Smith garnered 1,963 votes, defeating newcomer Jeremy Cox.

Xenia school board candidates Joshua Day (3,444 votes), Mary M. Grech (2,478 votes) and George W. Leightenheimer (2,232 votes) won seats on Xenia school board. Newcomer Heather Lee (1,983), incumbents Cheryl Marcus (1,987) and Mary Adeline R. Lewis (1,821), and finally newcomer Michael Leipold (971 votes), trailed behind.

Bellbrook

One of the two Bellbrook-Sugarcreek school board races flipped Wednesday morning when the Greene County Board of Elections updated its count.

With three seats available, Audra Dorn and Mike Kinsey got the most votes and will be elected. Heidi Anderson received 2,020 votes for the third and final spot, ahead of longtime school superintendent Keith St. Pierre, who got 1,975 votes.

In documents the board of elections had posted late Tuesday night, St. Pierre held a narrow lead over Anderson. BOE director Alisha Beeler said Wednesday that races containing write-in candidates (like this one) had not been fully “adjudicated” as of Tuesday night.

Beavercreek

Beavercreek School Board member Krista Hunt (7,412 ) and school board president JoAnn Rigano (6,915) kept their seats on the Beavercreek school board alongside newcomer Carl H. Fischer (5,740 votes), defeating challenger Allison Lindsay.

Bath Twp.

Bath Twp. incumbent trustees Tom Pitstick and Steve Ross lost their seats to newcomer Michelle Clements and Fairborn city councilman Rob Hoffman.

Hoffman received 2,544 votes out of 7,154 total, and Clements received 2,526, according to unofficial results. Pitstick received just 932 votes and Ross received 1,152.

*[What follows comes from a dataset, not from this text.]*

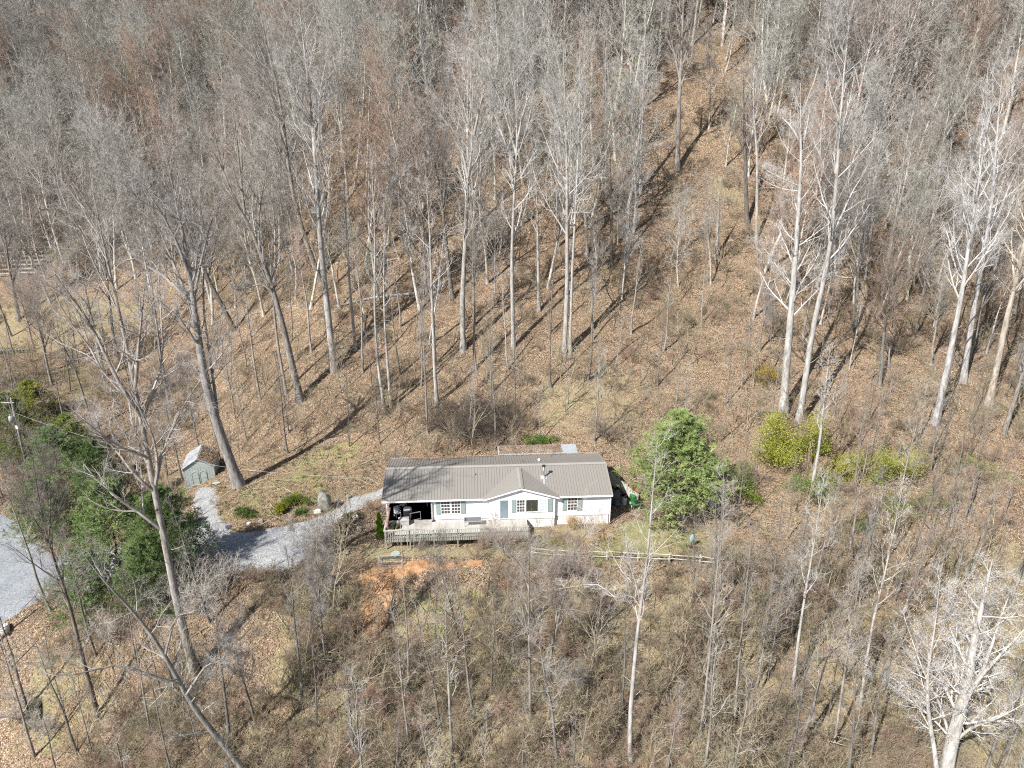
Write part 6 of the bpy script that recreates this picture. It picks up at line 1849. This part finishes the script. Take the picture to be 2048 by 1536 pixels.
# ================================================================ PINES
def pine_mesh(seed, H, RW, n_whorl=22, dens=1.0, low=.10):
    r_ = np.random.default_rng(seed)
    T = np.zeros((8, 3)); T[:, 2] = np.linspace(0, 1, 8) * H; T[1:, :2] = np.cumsum(r_.normal(0, .04, (7, 2)), 0)
    R = .018 * H * (1 - .93 * np.linspace(0, 1, 8))
    A = Acc(); A.tube(T, R, 8)
    B = Acc(); F = Acc()
    zs = np.linspace(low, .985, n_whorl)
    P0 = []; LL = []; DD = []
    for z in zs:
        m = r_.integers(4, 7)
        a = r_.random() * 6.28 + np.arange(m) * 6.283 / m + r_.normal(0, .2, m)
        prof = (1 - z) ** .62 * 1.05 * min(1, .6 + z * 2.2)
        L = RW * prof * r_.uniform(.5, 1.2, m) + .12
        for j in range(m):
            P0.append((0, 0, z * H + r_.normal(0, .1))); LL.append(L[j]); DD.append((math.cos(a[j]), math.sin(a[j]), .10 + .65 * z))
    P0 = np.array(P0); LL = np.array(LL); D = nrm(np.array(DD)); N = len(P0)
    K = 6; P = np.zeros((N, K, 3)); P[:, 0] = P0; d = D.copy()
    for k in range(1, K):
        d = nrm(d + np.array([0, 0, .05]) + r_.normal(0, .07, (N, 3)))
        P[:, k] = P[:, k - 1] + d * (LL / (K - 1))[:, None]
    RR = np.maximum(LL * .014, .012)[:, None] * (1 - .8 * np.linspace(0, 1, K))[None]
    B.tubes(P, RR, 4)
    P2, R2, L2 = grow(P, RR, 9, .22, 1, .85, lambda t: np.maximum(LL[:, None] * .38 * (1.15 - .7 * t), .18), 4, .06, .1, .7, r_, .4, .006)
    B.tubes(P2, R2, 3)
    P3, R3, L3 = grow(P2, R2, 4, .25, 1, .7, lambda t: np.maximum(L2[:, None] * .5, .12), 3, .1, .1, .8, r_, .4, .005)
    # tufts along the outer twigs
    def tufts(Pp, ts, n, size):
        for t in ts:
            s = t * (Pp.shape[1] - 1); i = min(int(s), Pp.shape[1] - 2); f = s - i
            c = Pp[:, i] * (1 - f) + Pp[:, i + 1] * f
            dr = nrm(Pp[:, i + 1] - Pp[:, i])
            for _ in range(n):
                dd = nrm(dr * .8 + r_.normal(0, .62, dr.shape) + [0, 0, .25])
                F.spikes(c + r_.normal(0, .02, c.shape), c + dd * size * r_.uniform(.7, 1.25, (len(c), 1)), .019)
    q = max(1, int(round(4 * dens)))
    tufts(P3, (.4, 1.0), q, .24); tufts(P2, (.65, 1.0), q, .22); tufts(P, (.75, 1.0), 5, .24)
    return A.mesh('trunk', M['pine_bark'], True), B.mesh('branches', M['pine_bark']), F.mesh('needles', M['needle'])
PV = [(pine_mesh(1, 10.0, 4.1, 21, 1.0, .10), 10.0), (pine_mesh(2, 8.0, 3.5, 16, .8, .05), 8.0), (pine_mesh(3, 6.0, 2.9, 13, .8, .04), 6.0)]
def pine(px, py, v, H, W, label, color, seed):
    (tm, bm_, nm_), H0 = PV[v]; p = ground_at(px, py)
    root = thing('pine_tree', label, 'pine', (p[0], p[1], p[2] - .1), seed * 1.3, 'evergreen pines'); root.scale = (W * H / H0, W * H / H0, H / H0)
    obj('trunk', tm, root); obj('branches', bm_, root); obj('needles', nm_, root, color=tuple(c * k for c, k in zip(color, (1.45, 1.28, 1.5))))
pine(1350, 1024, 0, 10.4, 1.4, 'large round green pine standing right of the house', (1.12, 1.18, .95), 1)
pine(40, 925, 1, 9.0, 1.05, 'green pine behind the utility pole at the far left', (.85, .9, .6), 2)
pine(135, 1000, 1, 9.0, 1.15, 'bluish green pine right of the utility pole', (.85, .98, .95), 3)
pine(215, 1040, 0, 9.5, .95, 'dark green pine behind the others, left of the shed', (.7, .82, .72), 4)
pine(245, 1150, 1, 9.5, 1.2, 'wide green pine by the gravel drive, middle of the pine group', (.85, .95, .8), 5)
pine(352, 1152, 0, 8.6, 1.15, 'green pine shading the gravel drive, nearest the house', (.8, .93, .75), 6)
pine(190, 1215, 2, 5.6, 1.35, 'low green pine at the lower edge of the pine group', (.8, .93, .8), 7)
pine(315, 1200, 2, 6.0, 1.3, 'low dark green pine below the forked tree', (.75, .86, .7), 8)
pine(100, 1075, 2, 6.5, 1.2, 'small bluish pine beside the road at the foot of the pole', (.9, 1.0, 1.0), 9)
pine(75, 845, 2, 5.5, 1.3, 'small yellow green evergreen above the pole pines', (1.1, 1.0, .6), 10)
pine(150, 925, 2, 6.0, 1.2, 'yellowish evergreen behind the bluish pine, topmost of the group', (.95, 1.0, .6), 11)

Pitstick is leasing land to a biodigester company, Renergy Inc., that has drawn the ire of residents in the township because of the smell it causes and Ross was part of unsuccessful negotiations with the company over the summer.

Jamestown

In Jamestown, with four village council seats available, Anita Chaney, Jonathan Crosswhite and Joel Armlovich were the top vote-getters. Kyle Calhoun is currently listed in the fourth seat, with 174 votes, while Lefonda Sue McDaniel is fifth with 173 votes, according to the Greene County Board of Elections.